Wie schön, wenn große Namen sich nicht bloß im Gängigen tummeln, sondern auch das fast Unmögliche möglich machen. Viele Zuhörer kamen in den Großen Saal der Alten Oper Frankfurt wohl vor allem deshalb, um Berühmtheiten des Musikgeschäfts auch einmal hautnah und als Kammermusiker zu erleben: den Opernstar Magdalena Kožená, den Berliner Philharmonikerchef Sir Simon Rattle, beide hausmusikalisch umrahmt von einen erlesenen Musikerfähnlein. So etwas wie eine Familienfeier für beiläufig gut tausend Gäste.

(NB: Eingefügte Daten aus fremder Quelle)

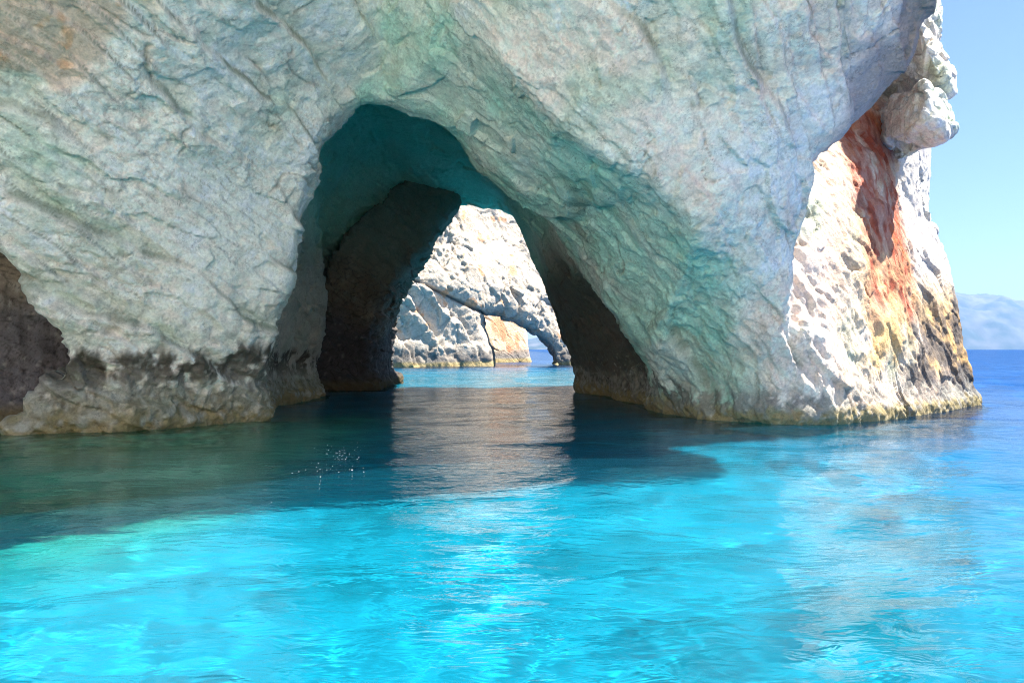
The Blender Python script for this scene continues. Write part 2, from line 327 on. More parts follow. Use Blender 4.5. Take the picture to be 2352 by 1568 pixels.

Im Saal waren aber auch die zu sehen, die man als Hardcore-Musikfans der Region kennt. Denn das diesmal sehr spezielle Faible der Musikprominenten gab Gelegenheit, Werken zu lauschen, denen man sonst kaum je im Konzertsaal begegnet, weil die Besetzungen zu ungewöhnlich (und damit unökonomisch) sind und im klassischen Liedrepertoire daher fast nur noch das Klavierlied eine Chance hat.
Das war der Clou dieses besonderen Liederabends, und der zeigte sich schon bei Ernest Chaussons wunderbarem „Chanson perpétuelle“ mit Klavier und Streichquartett, einem bereits beim frühen Debussy heimischen Hymnus. Und in der unübertrefflich lakonischen Delikatesse von Ravels „Chansons madécasses“. Erst recht elektrisierten Leos Janáceks „Rikadla“ (Kinderreime) mit ihren drastisch plärrenden Sprachmelodien und artifiziell grotesken Klarinetten-Ornamenten.
Ein über weitere Programmstrecken eingezogener Shakespeare-Pfeiler brachte mild tropfende Strawinsky-Songs und selten intonierte Ophelia-Klavierlieder von Richard Strauss neben solchen von Brahms. Deren etwas biederere Machart wurde durch eine Transskription des großen Kollegen Aribert Reimann für Singstimme und Streichquartett aufgewürzt. Schließlich nochmals eine dezente Bearbeiterhand (Duncan Ward) für ausgewählte Dvorák-Lieder im vollen Ensemble-Ornat.
Die Sopranistin als Motor
Inmitten dieser Musikerfreunde immer Magdalena Kožená – der derzeit noch weitere Termine in der Alten Oper gewidmet sind – als interpretatorischer Motor, die aufgehellte Mezzosopranistin oder dunkel grundierte Sopranistin. Tatsächlich lässt sie sich kaum in ein Fach einordnen, und in der schwebenden Mitte zwischen allzu kernig-erdenschwer und sopraneskem Spitzentanz siedelte ihre Stimme auch an diesem Abend.
Das ungemein leicht ansprechende Organ zeigte sich vom ersten Moment an willig zu weit ausfahrend kantablem Liniengesang, was beim Chausson eine mühelos ins Fortissimo strömende Schlusssteigerung ergab. Überzeugend die ohne übertriebene Trockenheit erzielte Parlando-Pointierung der Strawinsky-Lieder, für die Sängerin offenbar mehr zärtliche Petitessen als abstrakte Lektionen.
Erwärmte Facetten ihrer Vokalkunst zeigte Kožená insbesondere bei ihrem Landsmann Dvorák, der Schlussphase des Vier-Sprachen-Programms (bei dem die Roben der Künstlerin fast ebenso schnell wechselten wie die Sprachen). Die musikalische Transzendierung eingerechnet, könnte man von fünf Sprachen reden.
Maestro Rattle als Pianist
Auch jeder Instrumentalist hatten Gelegenheit zur Profilierung: Blasmusiker Andrew Marriner natürlich in der stilisierten Janácek-Kindertümlichkeit, die gleich drei Klarinetten erforderte; Bratscher Amihai Grosz vornehmlich bei seinem sonoren Brahms-Accompagnement; mit schönen Aufgaben dann Daishin Kashimoto und Rahel Maria Rilling (Violine) sowie Dávid Adorján (Cello) und Kaspar Zehnder (Flöte). Sie markierten bei Janácek übrigens lustig einen mehrmals schnell auf die Bühne rennenden Kinderchor.
Maestro Rattle am Klavier hielt sich – bei stets zuverlässiger pianistischer Präsenz – im Hintergrund, das Gruppenbild mit leuchtender Dame niemals durch autoritativ-kapellmeisterlichen Einspruch verdunkelnd.